Markets Insight

More ups than downs expected this week

Among the highlights last week was Singapore Exchange's announcement that it is in exclusive talks to buy London's Baltic Exchange.
Among the highlights last week was Singapore Exchange's announcement that it is in exclusive talks to buy London's Baltic Exchange.PHOTO: REUTERS

Analysts see market sentiment improving, with Singapore and HK rebounding from recent lows

Singapore shares could see more positive news in the coming week as the market's momentum continues to gather pace, say analysts.

"There is more upside potential than downside for now," CMC Markets Singapore market analyst Margaret Yang told The Straits Times.

"If you look at Hong Kong and Singapore, both have rebounded from their recent lows... The market sentiment has also improved as we see crude oil challenging US$50 a barrel, so the commodities and resources sector has been doing quite well," she noted, referring to the recent recovery in crude oil prices.

While she remains "quite cautious" on crude prices keeping above the US$50 level, she says the strong rally has been an encouraging sign for the global economy.

"It means it will be less stressful for a lot of companies this year, especially those in the offshore and marine sector. Even banks will stand to benefit because default rates are likely to drop," she said.

The Straits Times Index closed at 2,802.51 points last Friday, up 1.4 per cent for the week - its third straight week of gains.

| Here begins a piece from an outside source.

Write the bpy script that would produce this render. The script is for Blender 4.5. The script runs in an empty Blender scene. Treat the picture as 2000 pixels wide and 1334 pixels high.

One of the highlights last week was Singapore Exchange's announcement that it is in exclusive talks to buy London's Baltic Exchange. Market watchers have valued the potential sale to be about US$100 million (S$138 million).

On Wall Street, the Dow Jones Industrial Average climbed 0.25 per cent on Friday - after US Federal Reserve chair Janet Yellen implied that a higher interest rate could be rolled out soon.

Speaking at Harvard University, Dr Yellen said: "It's appropriate... for the Fed to gradually and cautiously increase our overnight interest rate over time and, probably in the coming months, such a move would be appropriate."

Meanwhile, investors appear to have been warming up to the idea of the upcoming rate hike.

"Investors are checking the pulse of the economy and the numbers that came out this (past) week indicate the economy can handle the stress of higher rates," Mr Jim Davis, regional investment manager for The Private Client Group of US Bank, told Bloomberg.

"It's been a good week with all sectors rising and the economy is on good footing. It's healthy," he said.

Traders are likely to keep a close watch on a slew of economic data and global meetings this week.

The Organisation of Petroleum Exporting Countries (Opec) is due to meet in Vienna on Thursday, and this is likely to weigh on oil prices, while the US non-farm payrolls report coming out on Friday could shed light on when the next rate hike will take place.

Closer to home, China will release manufacturing data and industrial figures on Wednesday, while Japan will unveil statistics on retail trade, factory output, capital spending and the jobless rate this week.

The US markets are closed today for the Memorial Day holiday.